Hafner: One of the benefits we have at Kayak of having relationships with these guys (at the table) is we get access to their content (and) their preferred total order. So we look at what Barney says is his top 25 hotels, Carl's top 25 hotels, Dara's as well. We said, hmm, these three hotels seem to overlap so we can have kind of a meta approach on top of theirs and then we customize a little bit.

Soder: We're all trying to put the most relative content in front of you, but there's only so good we can be at that. So we're focused on making it easy for our customers to filter, sort and find (what) they're looking for. A perfect example that would be very difficult for any of us to know proactively is pet friendly. Somebody's traveling with their pets. So we try to make it very easy for them to find hotels that would accommodate that.

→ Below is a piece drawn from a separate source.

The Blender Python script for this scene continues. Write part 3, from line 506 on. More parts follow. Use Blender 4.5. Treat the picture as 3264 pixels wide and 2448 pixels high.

USA TODAY: We've just come through Hurricane Sandy. How are you putting a consumer at ease regarding cancellation and rebooking issues in an emergency like that?

Soder: First, we follow the airline and the hotel policies as a general rule. Second, we have a very large customer service operation, and and allow them to either cancel or re-accommodate at a different hotel or on a different flight — even in the case of non-cancellable bookings.

Khosrowshahi: I think the airlines and the hotels really do their best in this case. One of the new technologies that we were pretty excited about is a virtual queue technology that allows you, if you call us, we can tell you that we'll call you back in 45 minutes so that you don't have to sit on the phone seething. We saved 50,000 hold minutes during (the hurricane).

USA TODAY: What are the hot destinations right now?

Khosrowshahi: We're seeing Mexico volume is very strong. The package savings that you can find going into Cancun and Playa, etc., are pretty extraordinary, hundreds of dollars.

Soder: That applies to the Caribbean as well. Because you're seeing less air lift and therefore less demand, and so the hotels and resorts are getting a little more aggressive.

Harford: As international currencies are weaker, we've seen great values in Europe right now.